In Rabin, the Last Day, recently shown at the Toronto International Film Festival, producer/director Amos Gitai takes the viewer inside the commission of inquiry that investigated the murder as well as into the extremist camps that initiated it.

With a mix of documentary footage and skillful re-enactment – all the dialogue is drawn from actual testimony or recorded notes – the film has a stunningly powerful effect, gripping the audience for pretty well all of its 2 1/2 hours.

Even the scenes of militant rabbis meeting in secret are based on actual gatherings, helpfully recorded by religious and settler publications or in intelligence reports given to the commission of inquiry.

"For every word spoken in the film we have the documentation," said Mr. Gitai in an interview last week at TIFF. The research took two years, he said.

A number of Mr. Gitai's films are based on his own experience – in Kippur, for example, he tells the gruesome story of the 1973 Arab-Israeli War through the eyes of a rescue helicopter pilot shot down over the Golan Heights.

In the case of Rabin, the Last Day, Mr. Gitai says he was driven to make the film – in time to mark the 20th anniversary of the assassination – "as a concerned Israeli, more than as a filmmaker."

He said he "wanted to expose how this terrible thing" that altered Israel's history for the worse "was allowed to happen."
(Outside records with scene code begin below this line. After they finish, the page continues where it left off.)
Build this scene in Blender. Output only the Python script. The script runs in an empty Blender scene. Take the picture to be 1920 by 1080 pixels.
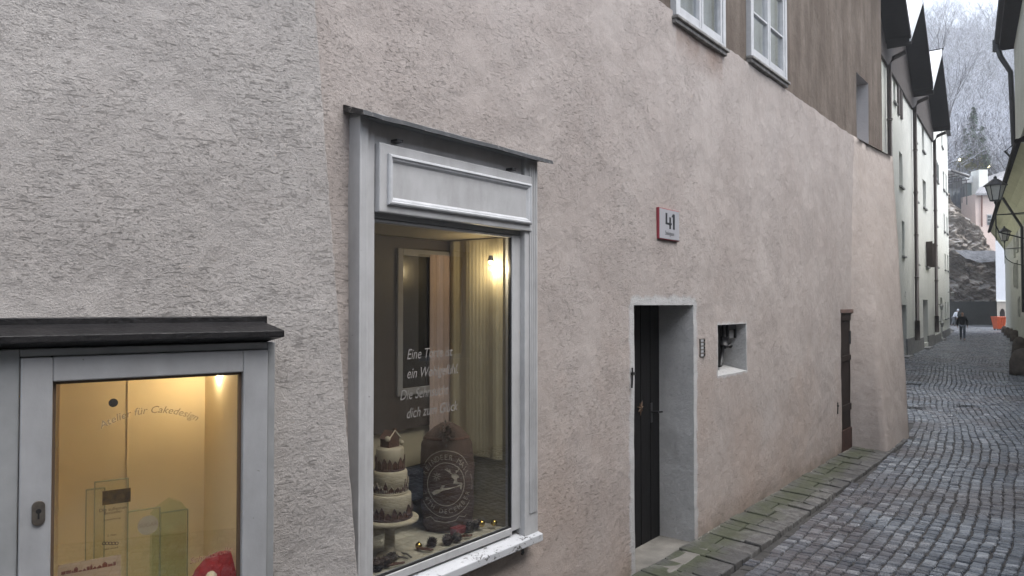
import bpy, math, random
from mathutils import Vector, Matrix, noise
R = math.radians
random.seed(7)
sc = bpy.context.scene
col = sc.collection

# ------------------------------------------------------------------ camera
FOC = 1400.0                      # focal length in pixels of the 1920 px wide photograph
PITCH = math.atan(32 / FOC)
CZ = 2.2                          # eye height above the lane
cd = bpy.data.cameras.new('camera')
cam = bpy.data.objects.new('camera', cd); col.objects.link(cam)
cam.location = (0, 0, CZ); cam.rotation_euler = (R(90) + PITCH, 0, 0)
cd.sensor_width = 36; cd.lens = FOC / 1920 * 36
cd.clip_start = 0.05; cd.clip_end = 3000
sc.camera = cam
# ------------------------------------------------------------------ sky and sun (overcast)
SUN_EL, SUN_AZ = R(60), R(125)    # azimuth clockwise from +Y
w = bpy.data.worlds.new("World"); sc.world = w; w.use_nodes = True
nt = w.node_tree; nt.nodes.clear()
sky = nt.nodes.new('ShaderNodeTexSky'); sky.sky_type = 'NISHITA'; sky.sun_disc = False
sky.sun_elevation = SUN_EL; sky.sun_rotation = SUN_AZ
sky.dust_density = 2.0; sky.air_density = 1.0; sky.ozone_density = 1.0
hs = nt.nodes.new('ShaderNodeHueSaturation'); hs.inputs['Saturation'].default_value = 0.42
bg = nt.nodes.new('ShaderNodeBackground'); bg.inputs['Strength'].default_value = 0.15
wo = nt.nodes.new('ShaderNodeOutputWorld')
nt.links.new(sky.outputs[0], hs.inputs['Color']); nt.links.new(hs.outputs[0], bg.inputs[0]); nt.links.new(bg.outputs[0], wo.inputs[0])
sd = bpy.data.lights.new('sun', 'SUN'); sd.energy = 1.3; sd.angle = R(45); sd.color = (1, .97, .93)
so = bpy.data.objects.new('sun', sd); col.objects.link(so)
so.rotation_euler = (R(90) - SUN_EL, 0, math.pi - SUN_AZ)
so.location = (0, 0, 40)
sc.view_settings.view_transform = 'Standard'; sc.view_settings.look = 'None'
sc.view_settings.exposure = 1.5; sc.view_settings.gamma = 1
sc.cycles.max_bounces = 8; sc.cycles.diffuse_bounces = 5; sc.cycles.transparent_max_bounces = 16

# ------------------------------------------------------------------ geometry helpers
def ray(px, py):
    x = (px - 960) / FOC; y = (540 - py) / FOC
    return Vector((x, math.cos(PITCH) - y * math.sin(PITCH), math.sin(PITCH) + y * math.cos(PITCH)))
def ground(px, py, z=0.0):
    d = ray(px, py); t = (z - CZ) / d.z
    return Vector((0, 0, CZ)) + d * t
def at(px, py, Y):
    d = ray(px, py); return Vector((0, 0, CZ)) + d * (Y / d.y)
class Frame:
    """facade frame: local x = n (out to the street), y = s (along the wall), z up"""
    def __init__(s, ox, oy, deg):
        t = R(deg); s.o = Vector((ox, oy, 0)); s.rz = -t
        s.u = Vector((math.sin(t), math.cos(t), 0)); s.n = Vector((math.cos(t), -math.sin(t), 0))
    def pt(s, n, a, z): return s.o + s.n * n + s.u * a + Vector((0, 0, z))
    def loc(s, p): d = p - s.o; return (d.dot(s.n), d.dot(s.u), d.z)
    def hit(s, px, py, n=0.0):
        d = ray(px, py); c = Vector((0, 0, CZ))
        t = (n - (c - s.o).dot(s.n)) / d.dot(s.n)
        p = c + d * t
        return ((p - s.o).dot(s.u), p.z)
WF = Frame(0, 0, 0)               # world axes
F1 = Frame(-.8245, 3.497, 54.2)     # near grey wall
F2 = Frame(-.795, 3.71, 37.9)     # pink wall of the numbered house
FR = Frame(18.4, 34.2, 34.6)      # row of pale houses further down
FC = Frame(23.5, 41.6, 32.9)      # white house closing the row
FE = Frame(39.0, 59.0, 31.3)      # right-hand side of the lane (n > 0 is inside the wall)

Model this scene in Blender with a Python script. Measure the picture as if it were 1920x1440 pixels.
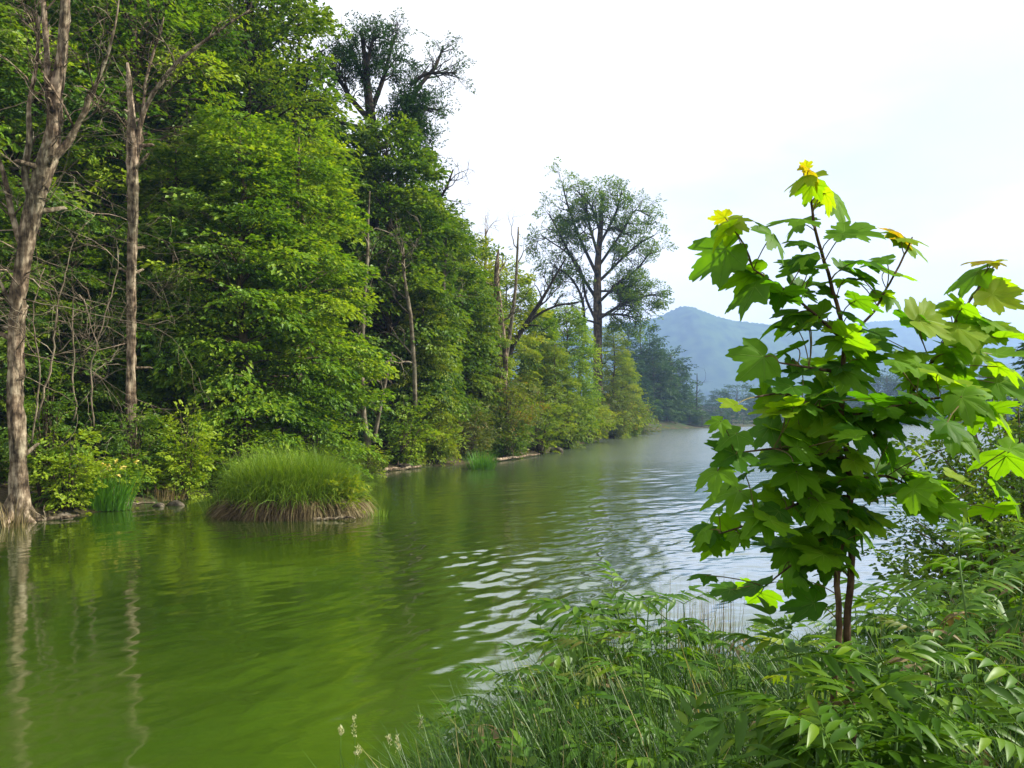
import bpy, math, random
import numpy as np
from mathutils import Vector, Matrix

random.seed(7)
RNG = np.random.default_rng(7)
sc = bpy.context.scene
COL = sc.collection
for o in list(bpy.data.objects):
    bpy.data.objects.remove(o)

# ------------------------------------------------------------------ camera
F, HZ, CAMZ = 1478.0, 785.0, 2.3          # focal length in photo pixels, horizon row, eye height over the water
cam = bpy.data.cameras.new('camera')
cam.sensor_width = 36.0
cam.lens = 36.0 * F / 1920.0
cam.shift_y = (HZ - 720.0) / 1920.0
cam.clip_start, cam.clip_end = 0.05, 6000.0
camo = bpy.data.objects.new('camera', cam)
COL.objects.link(camo)
camo.location = (0, 0, CAMZ)
camo.rotation_euler = (math.radians(90), 0, 0)
sc.camera = camo

# ------------------------------------------------------------------ sky, sun, exposure
SUN_AZ, SUN_EL = math.radians(84), math.radians(37)
world = bpy.data.worlds.new('World')
sc.world = world
world.use_nodes = True
wn, wl = world.node_tree.nodes, world.node_tree.links
wn.clear()
wout = wn.new('ShaderNodeOutputWorld')
wbg = wn.new('ShaderNodeBackground')
wbg.inputs['Strength'].default_value = 0.1
sky = wn.new('ShaderNodeTexSky')
sky.sky_type = 'NISHITA'
sky.sun_disc = False
sky.sun_elevation = SUN_EL
sky.sun_rotation = SUN_AZ
sky.air_density, sky.dust_density = 1.0, 2.0
wtc = wn.new('ShaderNodeTexCoord')
wmap = wn.new('ShaderNodeMapping')
wmap.inputs['Scale'].default_value = (1.0, 1.0, 2.6)
wmap.inputs['Location'].default_value = (0.35, 0.1, 0.2)
wl.new(wtc.outputs['Generated'], wmap.inputs['Vector'])
wno = wn.new('ShaderNodeTexNoise')
wno.inputs['Scale'].default_value = 2.1
wno.inputs['Detail'].default_value = 6
wno.inputs['Roughness'].default_value = 0.5
wl.new(wmap.outputs['Vector'], wno.inputs['Vector'])
wrm = wn.new('ShaderNodeValToRGB')
wrm.color_ramp.elements[0].position = 0.30
wrm.color_ramp.elements[0].color = (0.70, 0.70, 0.70, 1)
wrm.color_ramp.elements[1].position = 0.52
wrm.color_ramp.elements[1].color = (1, 1, 1, 1)
wl.new(wno.outputs['Fac'], wrm.inputs['Fac'])
wn2 = wn.new('ShaderNodeTexNoise')
wn2.inputs['Scale'].default_value = 1.7
wn2.inputs['Detail'].default_value = 7
wn2.inputs['Roughness'].default_value = 0.55
wl.new(wmap.outputs['Vector'], wn2.inputs['Vector'])
wcl = wn.new('ShaderNodeValToRGB')
wcl.color_ramp.elements[0].position = 0.33
wcl.color_ramp.elements[0].color = (0.73, 0.735, 0.75, 1)
wcl.color_ramp.elements[1].position = 0.56
wcl.color_ramp.elements[1].color = (1, 1, 1, 1)
wl.new(wn2.outputs['Fac'], wcl.inputs['Fac'])
wsc = wn.new('ShaderNodeVectorMath')
wsc.operation = 'SCALE'
wsc.inputs['Scale'].default_value = 7.6
wl.new(wcl.outputs['Color'], wsc.inputs[0])
wmx = wn.new('ShaderNodeMix')
wmx.data_type = 'RGBA'
wl.new(wrm.outputs['Color'], wmx.inputs[0])
wl.new(sky.outputs['Color'], wmx.inputs[6])
wl.new(wsc.outputs[0], wmx.inputs[7])
wl.new(wmx.outputs[2], wbg.inputs['Color'])
wl.new(wbg.outputs['Background'], wout.inputs['Surface'])

sund = bpy.data.lights.new('sun', 'SUN')
sund.energy = 5.0
sund.angle = math.radians(0.6)
sund.color = (1.0, 0.94, 0.82)
suno = bpy.data.objects.new('sun', sund)
COL.objects.link(suno)
SV = Vector((math.cos(SUN_EL) * math.sin(SUN_AZ), math.cos(SUN_EL) * math.cos(SUN_AZ), math.sin(SUN_EL)))
suno.rotation_euler = SV.to_track_quat('Z', 'Y').to_euler()
suno.location = SV * 80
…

He masterfully brings to life the rabbis and settlers who justified any attempt to kill Mr. Rabin, and he exposes the failings of the Shin Bet, leaving the impression that the security service was remarkably incompetent – hinting even at the possibility that some of its members may have turned a blind eye to what was happening.

The killer, Mr. Amir, says he is proud of what he did and would do it again, while many of the rabbis call every year for this "hero" to be released from his life imprisonment. (Though still behind bars, Mr. Amir has been allowed to marry and has a son born in 2007.)

Mr. Gitai said he is most perturbed by the legitimacy the extremists enjoyed.

For example, then-opposition leader Benjamin Netanyahu was a speaker at a 1995 rally summoned by these extremists in which he called for more settlements to be constructed contrary to Prime Minister Rabin's announced policy of ending such construction according to the Oslo agreement.

Even a shocking midnight assembly outside the Prime Minister's residence during which the extremists cried for Mr. Rabin's death and damnation was tolerated by the authorities. Known as a Pulsa diNura, this Kabbalistic curse took place on the eve of Yom Kippur, less than a month before the assassination.

In what other country would such incitement be tolerated, mused Mr. Gitai.

"I look at today's situation in Israel – such religious extremists are more powerful than ever – and realize that the only alternative to what is happening now is to follow the example advocated by a dead man [Mr. Rabin]," the filmmaker said.